__Direction__.
Every line must be returned precisely as it is written.

__Source excerpt__.
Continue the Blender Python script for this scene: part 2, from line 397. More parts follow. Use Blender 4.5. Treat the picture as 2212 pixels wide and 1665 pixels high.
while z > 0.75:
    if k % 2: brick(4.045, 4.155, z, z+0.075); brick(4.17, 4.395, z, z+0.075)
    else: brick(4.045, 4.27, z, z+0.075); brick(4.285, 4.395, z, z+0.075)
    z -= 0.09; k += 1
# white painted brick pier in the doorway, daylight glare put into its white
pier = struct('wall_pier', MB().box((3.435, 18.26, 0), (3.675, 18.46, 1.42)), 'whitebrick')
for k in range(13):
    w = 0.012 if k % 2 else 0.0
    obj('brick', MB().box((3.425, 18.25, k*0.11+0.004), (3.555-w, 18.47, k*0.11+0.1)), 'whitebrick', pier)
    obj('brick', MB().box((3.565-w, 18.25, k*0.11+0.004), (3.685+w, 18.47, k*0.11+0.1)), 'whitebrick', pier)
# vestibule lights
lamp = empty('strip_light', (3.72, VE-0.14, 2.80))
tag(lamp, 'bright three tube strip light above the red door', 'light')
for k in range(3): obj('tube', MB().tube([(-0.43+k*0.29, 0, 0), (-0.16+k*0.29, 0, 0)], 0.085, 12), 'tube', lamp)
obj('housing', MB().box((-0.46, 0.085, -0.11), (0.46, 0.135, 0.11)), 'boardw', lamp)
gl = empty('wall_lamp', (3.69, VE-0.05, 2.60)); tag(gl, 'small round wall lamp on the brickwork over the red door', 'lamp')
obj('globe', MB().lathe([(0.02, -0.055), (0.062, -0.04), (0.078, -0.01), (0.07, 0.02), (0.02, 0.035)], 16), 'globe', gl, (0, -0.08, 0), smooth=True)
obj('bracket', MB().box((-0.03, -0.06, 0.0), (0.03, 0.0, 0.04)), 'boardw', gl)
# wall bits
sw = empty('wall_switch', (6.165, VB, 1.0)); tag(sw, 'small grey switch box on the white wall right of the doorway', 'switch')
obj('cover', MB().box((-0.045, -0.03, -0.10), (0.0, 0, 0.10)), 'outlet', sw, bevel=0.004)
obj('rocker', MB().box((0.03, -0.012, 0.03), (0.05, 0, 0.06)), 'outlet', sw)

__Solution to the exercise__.
Continue the Blender Python script for this scene: part 2, from line 397. More parts follow. Use Blender 4.5. Treat the picture as 2212 pixels wide and 1665 pixels high.
while z > 0.75:
    if k % 2: brick(4.045, 4.155, z, z+0.075); brick(4.17, 4.395, z, z+0.075)
    else: brick(4.045, 4.27, z, z+0.075); brick(4.285, 4.395, z, z+0.075)
    z -= 0.09; k += 1
# white painted brick pier in the doorway, daylight glare put into its white
pier = struct('wall_pier', MB().box((3.435, 18.26, 0), (3.675, 18.46, 1.42)), 'whitebrick')
for k in range(13):
    w = 0.012 if k % 2 else 0.0
    obj('brick', MB().box((3.425, 18.25, k*0.11+0.004), (3.555-w, 18.47, k*0.11+0.1)), 'whitebrick', pier)
    obj('brick', MB().box((3.565-w, 18.25, k*0.11+0.004), (3.685+w, 18.47, k*0.11+0.1)), 'whitebrick', pier)
# vestibule lights
lamp = empty('strip_light', (3.72, VE-0.14, 2.80))
tag(lamp, 'bright three tube strip light above the red door', 'light')
for k in range(3): obj('tube', MB().tube([(-0.43+k*0.29, 0, 0), (-0.16+k*0.29, 0, 0)], 0.085, 12), 'tube', lamp)
obj('housing', MB().box((-0.46, 0.085, -0.11), (0.46, 0.135, 0.11)), 'boardw', lamp)
gl = empty('wall_lamp', (3.69, VE-0.05, 2.60)); tag(gl, 'small round wall lamp on the brickwork over the red door', 'lamp')
obj('globe', MB().lathe([(0.02, -0.055), (0.062, -0.04), (0.078, -0.01), (0.07, 0.02), (0.02, 0.035)], 16), 'globe', gl, (0, -0.08, 0), smooth=True)
obj('bracket', MB().box((-0.03, -0.06, 0.0), (0.03, 0.0, 0.04)), 'boardw', gl)
# wall bits
sw = empty('wall_switch', (6.165, VB, 1.0)); tag(sw, 'small grey switch box on the white wall right of the doorway', 'switch')
obj('cover', MB().box((-0.045, -0.03, -0.10), (0.0, 0, 0.10)), 'outlet', sw, bevel=0.004)
obj('rocker', MB().box((0.03, -0.012, 0.03), (0.05, 0, 0.06)), 'outlet', sw)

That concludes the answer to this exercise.